Dear Virginia
Stacy N.
 
Why is it that they depict you with tears pouring down your face? Why do they find it necessary to exaggerate your pain? They present you as a sobbing, blubbering woman; such is the false image that the caricature  portrays. But your pain is neither something to mock or to stereotype. It is in fact the drive for most of your work, and is that not what should be portrayed about a writer, their work itself? And who is to say that dark is bad? Often times our hardest, strongest, most gripping emotions come out of the darker depths of the creative genius. Did the caricature artist perhaps forget that just as he shades those tear drops falling from your face, a writer may also choose to write in shades of gray? A writer may choose not to always write of death and dismay, nor of the lightly beating wings of a butterfly, but may in fact choose to write of the valleys untouched between such starkly contrasting topics.

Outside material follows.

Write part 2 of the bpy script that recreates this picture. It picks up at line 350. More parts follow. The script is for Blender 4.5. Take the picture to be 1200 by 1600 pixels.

Sweet Virginia, it's such a sad day when all that is discussed about you is your state of mind when you wrote, instead of what was produced in that state of mind. And to any man, years from those in which you flourished, to try to criticize your life, perhaps he should be reminded that he is just a man, whose life probably consists of coffee, a newspaper and a lonely apartment in the lesser part of town with one reclining chair and a fridge full of sour milk and TV dinners. Perhaps he should remember he is just such a man. And as for the artist who drew you, not himself, should remember that point. That he in fact drew you. You, a woman of many shades, whose words continue to pour into hearts and souls. The pages upon which these words sit, quickly leafed through to a favorite passage of words, your words. But he is just a drawer of a misguided sketch, which is to be looked down upon and reproached by a girl in an English class who knows better.